Even though you paid a ridiculous amount of money for a campus parking pass, all of the parking spots on campus are filled this morning.  You circle the parking lot four times before giving up and finding a street across from the campus to park at.  You notice a sign, informing you that you can park your car at the street for two hours before you get ticketed.

By your calculations, you will be able to make it back to your car two minutes before the time limit expires if you run fast enough.  Since you are not training for the Olympics, you briefly wonder if you will be able to run fast enough to get back to your car in time.  But your professor frowns on tardiness, and you can't waste anymore time negotiating parking.  You decide to take the gamble and park several blocks away from the campus.

Just as your hair is starting to freeze into icicles, you enter the liberal arts building.  According to the clock on the wall, it is 7:59.  Good, you have 1 more minute before you are late.  You run up the stairs of the liberal arts building and sprint to the auditorium where your lecture class will be held.
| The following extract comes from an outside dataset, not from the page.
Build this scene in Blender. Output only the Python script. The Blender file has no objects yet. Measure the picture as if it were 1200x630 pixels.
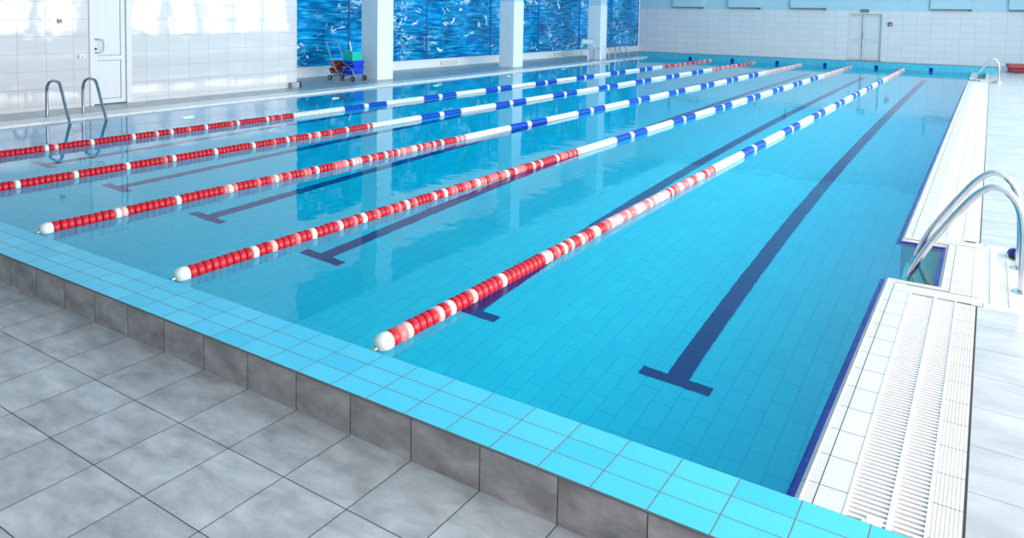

When you open the doors, you step into a mini-colosseum, filled with slumping, apathetic college students.  They also would prefer to be somewhere else.  

Because you arrived at the last minute, you are only able to find one empty seat.  It is in very last row, right in the middle.  You push and squeeze past your fellow classmates to get to your seat.

As soon as you boot up your laptop to take notes, you stare forward at a miniature dot who appears to be fidgeting with a projector.  That dot is your professor.  Sounds that you can barely hear emit from his mouth.  Today's lecture has begun.

For the next hour and a half, your professor reads from a PowerPoint presentation that he created when he began teaching this class seven years ago.  You soon realize that today's lecture is a summary of the textbook readings you were assigned last week.  

The student next to you is finishing her breakfast, a cup of coffee and a blueberry muffin.  Your empty stomach starts to rumble.  The student infront of you has his head down and is taking a nap.  While sleep is tempting, you resolve to be better than that.  But after ten minutes of lecture, you need a break from your professor's dull, uninspired voice.  So you open your internet browser on your laptop and play solitaire for the rest of the lecture.

The sound of backpacks unzipping and notebooks closing lets you know that class will be over in five minutes.  Remembering your car, you pack your bags and poise yourself to push past your classmates and dash to your car.  

You feel your lungs burning as you run to the street where you parked your car.  You think about what a complete waste of time this entire morning was and how you could have just stayed home and read the textbook to obtain the same information that was covered in today's lecture.

When you get to your car, you realize that you made it back thirty seconds before your time expired.  It's your lucky day.  You pant loudly in exhaustion as you unlock your car door.  

As you drive home, you wonder why you even bother to show up to your philosophy class.  The professor wouldn't even notice if you ditched the classes and only showed up for exams.   You don't even know or talk to the other students in your class and there's no camaraderie.  

At the beginning of the semester, you were very interested in philosophy.  Now you only care about the information that will be on your final exam.  Suddenly you realize that all of your freshman and sophomore classes are a waste of money.  You spend thousands of dollars to sit elbow-to-elbow with hundreds of other students in an impersonal "learning" environment.  You can tell from the apathy of your professors that they enjoy teaching as much as you enjoy being lectured at for hours on end.

As you make a left-hand turn into the parking lot of your apartment complex, you come to the realization that college lecture classes are like graveyards where intellectual curiosity goes to die (See Reason 1).